Spetta agli storici stabilire quanta parte, nella diffusione in Italia dei miti rivoluzionari, ebbero i ritardi e le insufficienze di un sistema politico che non riusciva a fornire adeguata risposta alle domande di partecipazione democratica e di elevazione sociale poste dall'irruzione delle masse sulla scena politica, e quanta parte va invece assegnata all'influenza e alla capacità di diffusione, nel quadro tumultuoso della rivoluzione industriale europea del XIX secolo, di correnti ideologiche che rifiutavano i princìpi della democrazia parlamentare e liberale.

In questo quadro così complesso, la figura di Andrea Costa presenta di certo aspetti di indubbio interesse nel suo essere testimonianza di un significativo percorso verso la democrazia parlamentare; un percorso che lo portò, dalle iniziali posizioni di rivoluzionario, anarchico, internazionalista seguace di Bakunin, a quelle di primo uomo socialista nelle Istituzioni, e in particolare alla Camera dei deputati, dove fu eletto il 29 ottobre 1882 e rimase, salvo una breve interruzione, fino al 1910 - anno della scomparsa -, diventandone anche Vicepresidente nel 1909.

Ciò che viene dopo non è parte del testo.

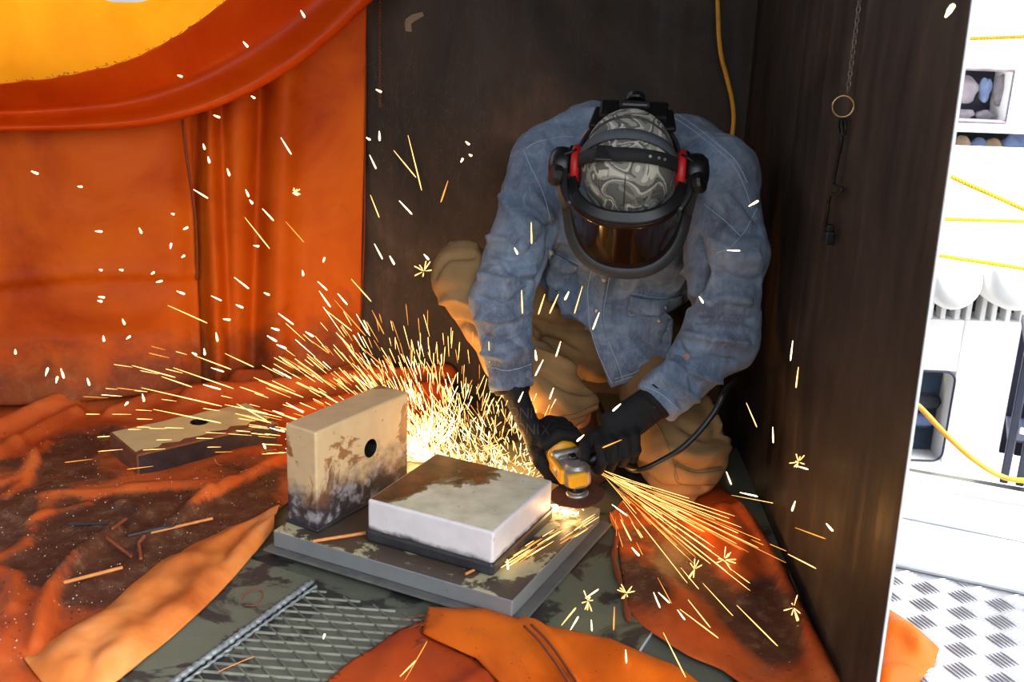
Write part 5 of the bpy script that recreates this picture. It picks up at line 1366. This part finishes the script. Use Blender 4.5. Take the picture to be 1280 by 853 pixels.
# black slatted rack
q0 = gz(1249, 604, .014); rk = empty('slatted_rack', q0); tag(rk, 'black slatted plastic rack standing on the white planks', 'rack')
r_u, r_v = ou, -ov
RH = gy(1262, 430, q0.y).z - .014
def rbox(name, u0, u1, v0, v1, z0, z1, mat):
    cc = q0 + r_u * ((u0 + u1) / 2) + r_v * ((v0 + v1) / 2); bm = bmesh.new()
    add_box(bm, Matrix.Translation((cc.x, cc.y, .0144 + (z0 + z1) / 2)) @ frame(r_u, None, (0, 0, 1)).to_3x3().to_4x4(), (u1 - u0, v1 - v0, z1 - z0), .003); return bm_obj(name, bm, mat, rk)
for v0 in (0, .19):
    for i, u0 in enumerate((.0, .034, .068, .102, .136, .170, .204, .238)):
        rbox('slat', u0, u0 + .018, v0, v0 + .014, 0.004 if v0 else 0, RH, M['dark_blue'])
rbox('top_rail', -.004, .262, -.004, .018, RH, RH + .02, M['dark_blue']); rbox('top_rail', -.004, .262, .186, .208, RH, RH + .02, M['dark_blue'])
rbox('side_rail', -.004, .014, .0185, .1855, RH, RH + .02, M['dark_blue']); rbox('side_rail', .244, .262, .0185, .1855, RH, RH + .02, M['dark_blue'])
rbox('shelf', .0, .256, .0145, .1895, .10, .106, M['dark_blue']); rbox('white_bar', .02, .25, -.012, -.004, .13, .146, M['white'])
#@@SPARKS
# ------------------------------------------------------------------ sparks
def lamp(name, p, watt, col, r=.02):
    l = bpy.data.lights.new(name, 'POINT'); l.energy = watt; l.color = col; l.shadow_soft_size = r
    o = bpy.data.objects.new(name, l); COL.objects.link(o); o.location = p; return o
lamp('spark_glow', gy(528, 548, 2.17), 7.0, (1, .50, .16), .04)
lamp('spark_glow', gy(625, 560, 2.20), 3.0, (1, .52, .18), .04)
lamp('spark_glow', gz(708, 640, .068), .12, (1, .60, .25), .008)
lamp('spark_glow', gy(850, 640, 1.93), .5, (1, .45, .12), .03)
random.seed(21)
def sliver(a, b, r, v, f, k=3):
    """glowing splinter, thin at the tail"""
    d = b - a
    if d.length < 1e-6: return
    d.normalize(); s = d.orthogonal().normalized(); q = d.cross(s); n0 = len(v)
    for t, rr in ((0, .35), (.55, 1.0), (.9, 1.0), (1, .45)):
        p = a + (b - a) * t
        for i in range(k):
            an = 2 * math.pi * i / k; v.append(p + (s * math.cos(an) + q * math.sin(an)) * (r * rr))
    for j in range(3):
        for i in range(k): A0 = n0 + j * k + i; B0 = n0 + j * k + (i + 1) % k; f.append((A0, B0, B0 + k, A0 + k))
    f.append(tuple(n0 + i for i in reversed(range(k)))); f.append(tuple(n0 + 3 * k + i for i in range(k)))
S0, S1 = gy(528, 578, 2.16), gy(668, 600, 2.11)
bins = {'spark': ([], []), 'spark_hot': ([], []), 'spark_dim': ([], [])}
def burst(n, fs, ang0, ang1, dmax, lmin, lmax, rr, hot=.3, dim=.2, ypow=.18, dpow=1.6):
    for _ in range(n):
        s = fs(); src = S0 + (S1 - S0) * s
        a = math.radians(random.uniform(ang0, ang1)); d = Vector((math.sin(a), random.gauss(.02, ypow), math.cos(a))).normalized()
        dist = dmax * random.random() ** dpow; L = random.uniform(lmin, lmax) * (.5 + .8 * dist / dmax)
        p = src + d * dist - Vector((0, 0, .30 * dist * dist)); e = p + (d - Vector((0, 0, .5 * dist))) * L
        if p.z < .03 or e.z < .02: continue
        key = 'spark_hot' if random.random() < hot * (1.2 - dist / dmax) else ('spark_dim' if random.random() < dim else 'spark')
        sliver(p, e, rr * random.uniform(.6, 1.2), *bins[key])
burst(360, lambda: max(0, random.gauss(.02, .10)), -82, -20, .42, .018, .055, .0008)
burst(330, lambda: abs(random.gauss(0, .25)), -58, 6, .30, .018, .05, .00075, .35)
burst(440, lambda: random.random() ** 1.4, -50, 25, .20, .016, .045, .00075, .4, .2, .15, 1.2)
burst(330, lambda: random.random() ** .8, -75, 75, .15, .010, .026, .0007, .3, .35, .2, 1.1)
burst(200, lambda: random.gauss(.0, .05), -60, 40, .09, .015, .035, .0012, .9, .0, .1, 1.0)
burst(200, lambda: random.gauss(.1, .15), -38, 4, .36, .018, .05, .0007, .2, .3, .15, 1.0)
burst(80, lambda: max(0, random.gauss(.0, .1)), -88, -60, .80, .02, .05, .0008, .15, .3, .2, .9)
LAB = {'spark': ('orange shower of sparks spraying up behind the white block', 'sparks'), 'spark_hot': ('white hot streaks at the heart of the spark shower', 'sparks'), 'spark_dim': ('dull red cooling streaks mixed into the spark shower', 'sparks')}
for key in bins:
    o = mesh_obj('spark_shower', *bins[key], M[key]); tag(o, LAB[key][0], LAB[key][1], None, 'stuff')
# jet thrown to the right along the floor
J0 = gy(752, 592, 2.01); jb = {'spark': ([], []), 'spark_dim': ([], [])}
for _ in range(64):
    t = random.gauss(0, .62); ex = 955 + 35 * random.random() - 55 * t * 1.1; ey = 722 + 40 * t + random.uniform(-12, 12)
    E_ = gz(ex, ey, .02 + .02 * random.random()); a0 = random.random() ** 1.5 * .55; a1 = min(1.12, a0 + random.uniform(.15, .5))
    p = J0 + (E_ - J0) * a0; e = J0 + (E_ - J0) * a1
    off = Vector((random.gauss(0, .004), random.gauss(0, .004), random.gauss(0, .003)))
    if e.z < .014: e.z = .014
    sliver(p + off, e + off * 2, random.uniform(.0004, .00068), *jb['spark' if random.random() < .65 else 'spark_dim'])
for _ in range(30):
    E_ = gz(random.uniform(800, 1000), random.uniform(640, 790), .02); t = random.uniform(.3, .8); p = J0 + (E_ - J0) * t; e = J0 + (E_ - J0) * (t + random.uniform(.05, .2)); e.z = max(e.z, .012)
    sliver(p, e, .0007, *jb['spark_dim' if random.random() < .5 else 'spark'])
for _ in range(26):
    a = gz(random.uniform(690, 770), random.uniform(640, 665), .06); b = a + Vector((random.uniform(-.02, .012), random.uniform(-.02, 0), random.uniform(-.05, .0))) * 2.0
    if b.z > .052 or a.x > .2: sliver(a, b, .0005, *jb['spark_dim'])
for _ in range(34):
    t = random.random(); x = 752 - 105 * t + random.uniform(-8, 8); y = 643 + 48 * t + random.uniform(-9, 9); L = random.uniform(10, 30)
    sliver(gz(x, y, .056 + .01 * random.random()), gz(x - L, y + L * .62, .056), .0007, *jb['spark' if random.random() < .7 else 'spark_dim'])
for key, lb in (('spark', 'bright jet of sparks shooting from the disc towards the right wall'), ('spark_dim', 'dull orange streaks inside the jet to the right wall')):
    o = mesh_obj('spark_jet', *jb[key], M[key]); tag(o, lb, 'sparks', None, 'stuff')
# hot spot where the disc bites
v, f = [], []
for _ in range(60):
    x, y = random.uniform(694, 728), random.uniform(629, 641); sliver(gz(x, y, .057), gz(x + random.uniform(-16, 4), y + random.uniform(-1, 5), .056), .0010, v, f)
o = mesh_obj('grinding_glow', v, f, M['spark_hot']); tag(o, 'white hot streaks where the disc bites into the weld', 'sparks', None, 'stuff')
# single sparks: (x1, y1, x2, y2)
curt = [(39,214,48,217.5),(97,233,103,233.5),(119,289,128,289.5),(222,94,228,96),(376,13,381,22),(304,52,310,59),(267,144,275,147),(314,120,319,123),(351,172,364,193),(242,237,260,248),(328,261,342,276),(357,277,380,303),(306,272,337,311),(284,211,287,220),(366,241,373,244),(254,180,256,187),(260,196,262,204),(307,237,311,246),(312,250,316,255),(317,307,324,308),(174,285,177,292),(229,287,235,284),(214,267,218,268),(213,311,214,304),(124,337,128,338),(149,337,154,338),(189,343,193,340),(195,353,203,351),(123,371,131,372),(122,376,128,377),(221,364,231,368),(293,347,311,361),(264,370,277,376),(295,381,304,385),(279,399,288,400),(210,382,259,404),(153,399,156,406),(129,420,130,427),(158,424,163,420),(330,366,337,369),(348,392,367,406),(339,410,349,413),(334,420,346,427),(346,431,358,436),(397,352,409,363),(399,364,413,384),(422,367,434,381),(406,387,440,414),(420,416,438,435),(386,424,411,442),(382,415,392,421),(165,457,219,472),(202,471,240,484),(244,445,289,462),(281,442,317,459),(264,460,280,465),(254,481,276,487),(177,485,277,508),(217,460,292,486),(317,472,379,497),(354,447,420,484),(341,461,364,473),(192,512,276,529),(281,506,334,517),(296,505,335,527),(294,517,339,529),(337,535,356,540),(345,516,371,525),(358,504,379,516),(255,436,256,444),(270,416,272,427),(57,470,60,460),(70,479,72,471),(76,461,80,473),(109,473,112,482),(178,493,180,502),(156,507,160,503),(329,555,332,561),(240,441,246,444),(19,437,19.5,443),(227,322,231,319),(404,328,406,322),(378,338,379,345)]
back = [(470,112,477,115),(474,164,474.5,176),(510,169,527,238),(492,188,520,222),(462,194,470,211),(463,244,474,272),(582,177,587,181),(576,203,579,198),(468,305,478,324),(560,226,551,253),(499,251,515,268),(458,172,463,175),(439,349,464,377),(418,375,457,420),(465,388,480,418),(448,431,480,459),(487,320,493,331),(586,193,590,195),(530,318,536,325)]
man = [(664,278,664.5,305),(643,310,647,318),(936,258,948,251),(909,313,925,313.5),(652,363,653,392),(681,368,673,393),(698,368,687,392),(711,365,706,375),(728,358,718,392),(874,371,879,379),(749,391,741,412),(701,427,695,446),(679,450,669,470),(692,485,687,499),(654,490,648,503),(669,438,670.5,451),(776,505,766,514),(777,550,753,560),(730,544,721,552)]
wallr = [(991,426,988,451),(998,459,995,485),(933,504,946,534),(966,534,966.5,554),(925,616,947,621),(994,627,990,639),(996,583,1010,587),(994,660,1032,674),(1033,655,1041,664),(985,693,1020,711),(988,799,986,812),(1182,21,1192,6),(908,590,914,606),(843,618,869,623),(852,610,866,612)]
flr = [(921,757,972,808),(829,791,857,847),(850,762,898,798),(847,763,856,775),(860,750,888,785),(817,741,825,760),(823,741,837,754),(768,759,767,788),(739,775,740,789),(782,813,783,829),(713,788,723,771),(702,782,720,760),(732,748,748,737),(500,846,520,826),(506,851,534,802),(404,799,406,793),(790,685,799,695),(776,650,789,676),(765,631,784,645),(634,700,635,712)]
slv_me = {}
def spark_obj(p, e, r, mat, label, group):
    v, f = [], []; sliver(p, e, r, v, f, 5); o = mesh_obj('spark', v, f, mat, None, True); tag(o, label, 'spark', group)
def px_r(P, w): return w * (V(CAM) - P).length / FOC * .5
def where(x, y, lb):
    if lb == 'curtain': return ('flying over the flat bar and blanket' if y > 470 else ('low ' if y > 330 else 'high ') + ('before the flat left curtain' if x < 242 else 'before the folded curtain'))
    if lb == 'worker': return 'before the shirt of the worker' if y < 360 else 'before the legs and hands of the worker'
    if lb == 'back': return ('high' if y < 290 else 'low') + ' in front of the dark back wall'
    if lb == 'right': return ('high' if y < 300 else 'beside the worker' if y < 600 else 'low') + ' in front of the right steel wall'
    return 'over the orange flaps at the front' if y > 795 and x < 720 else ('over the right blanket' if x > 776 else 'around the base and green plates')
def lay(lst, fn, label, group):
    for x1, y1, x2, y2 in lst:
        p, e = fn(x1, y1), fn(x2, y2); L = math.hypot(x2 - x1, y2 - y1); w = 2.5 if L < 14 else (1.7 if L < 30 else 1.15)
        if abs(x1 - 1182) < 2: w = 6
        key = 'spark_hot' if L < 26 else ('spark' if random.random() < .8 else 'spark_dim')
        sz = 'long' if L >= 26 else ('short' if L >= 11 else 'tiny'); lb = where(x1, y1, label); spark_obj(p, e, px_r(p, w), M[key], f'{sz} glowing spark {lb}', f'{sz} sparks {lb}')
def f_curt(x, y):
    q = gz(x, y, .09); c_ = on_curtain(x, y, .30); return c_ if c_.y < q.y or q.y < 0 else q
lay(curt, f_curt, 'curtain', 'sparks before the curtains')
lay(back, lambda x, y: on_wall_back(x, y, .12), 'back', 'sparks before the back wall')
lay(man, lambda x, y: gy(x, y, 1.74), 'worker', 'sparks before the worker')
lay(wallr, lambda x, y: on_wall_right(x, y, .05), 'right', 'sparks before the right wall')
lay(flr, lambda x, y: gz(x, y, .066 if 340 < x < 755 and y < 775 else .045), 'floor', 'sparks above the front floor')
stars = [((783, 742), 9, 'flr', 'small star of sparks above the curled edge of the right blanket'), ((735, 752), 11, 'flr', 'spray of bouncing sparks above the green grey plate'), ((998, 578), 8, 'wall', 'small star of sparks hitting the right steel wall'), ((530, 339), 10, 'back', 'star of sparks high in front of the back wall'), ((369, 240), 5, 'curt', 'small star of sparks before the upper curtain'), ((868, 712), 9, 'flr', 'star of sparks bouncing on the sooty right blanket'), ((992, 760), 12, 'flr', 'spray of sparks where the jet meets the rolled blanket edge'), ((905, 700), 13, 'flr', 'sparks scattering in the middle of the jet')]
for (x, y), R_, wh, lb in stars:
    v, f = [], []; fn = {'flr': lambda x, y: gz(x, y, .05), 'wall': lambda x, y: on_wall_right(x, y, .04), 'back': lambda x, y: on_wall_back(x, y, .12), 'curt': f_curt}[wh]
    c_ = fn(x, y)
    for k in range(9):
        a = random.uniform(0, 6.28); l = random.uniform(.5, 1.5) * R_; o_ = random.uniform(0, .3) * R_; sliver(fn(x + math.cos(a) * o_, y + math.sin(a) * o_), fn(x + math.cos(a) * l, y + math.sin(a) * l), px_r(c_, 1.3), v, f)
    o = mesh_obj('spark_burst', v, f, M['spark']); tag(o, lb, 'sparks', None, 'stuff')
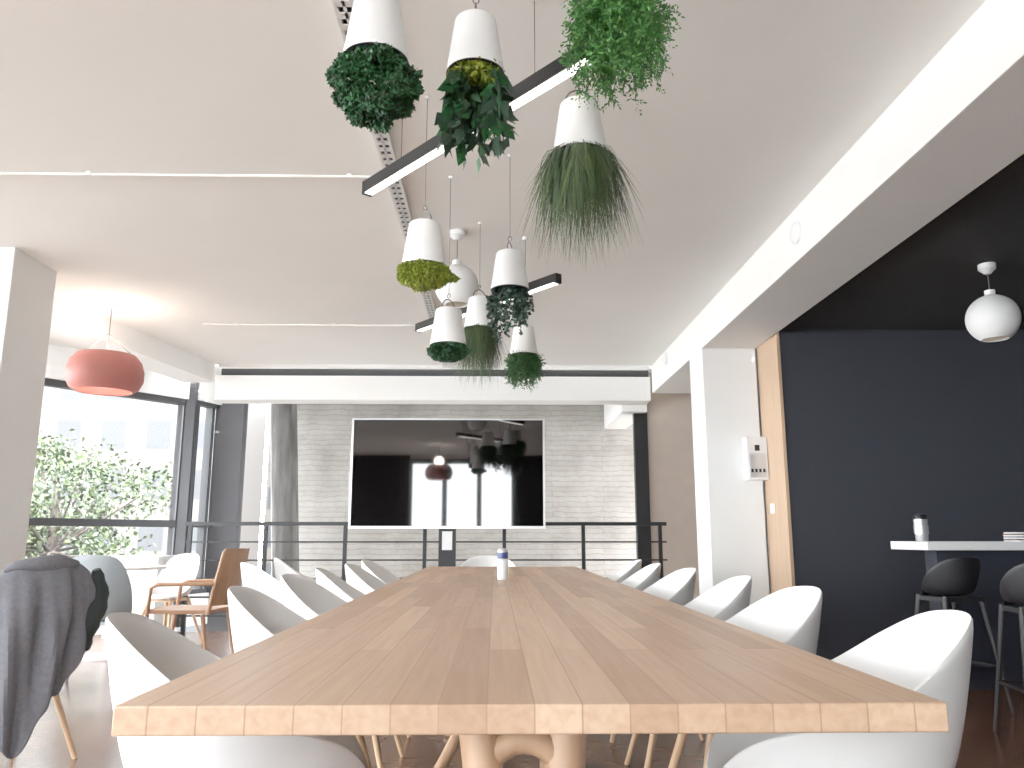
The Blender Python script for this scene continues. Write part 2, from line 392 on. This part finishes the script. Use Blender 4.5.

Merita in tal senso di essere citato quanto rilevò Giuseppe Rapelli, nel corso della commemorazione nell'Aula di Montecitorio, avvenuta nel 1951, del centenario della nascita di Andrea Costa. Il deputato democristiano - che era anche uno degli esponenti più rappresentativi del sindacalismo cattolico - sottolineò che era stata scelta la sede parlamentare per il ricordo dell'uomo politico per esprimere al meglio il senso dello stretto legame che intercorre tra ruolo del Parlamento e ascesa sociale del popolo.
Lo storico Gaetano Arfè osservò in tal senso che Costa vedeva nel Parlamento lo strumento privilegiato per produrre riforme e ammodernamenti capaci di rendere "meno dura, meno feroce, meno selvaggia la lotta delle classi preparando la soluzione più civile possibile".
La figura dell'uomo politico romagnolo presenta tanti e interessanti profili che verranno approfonditi dagli studiosi che animeranno il convegno. Da parte mia, desidero soltanto rilevare, in conclusione, come la parte più viva dell'esperienza storica di Andrea Costa - quella che ritengo sia ancor oggi a noi più vicina - sia rappresentata dal suo cammino verso e nella democrazia. E' certo che la cultura del libero confronto delle idee, unita alla consapevolezza del primato dei diritti della persona, si è affermata dopo un lungo e drammatico percorso costellato di errori e orrori. Ma rimane una delle eredità più feconde e intangibili dell'Italia di ieri. Un'eredità che le generazioni del XXI secolo hanno il compito di difendere ed accrescere.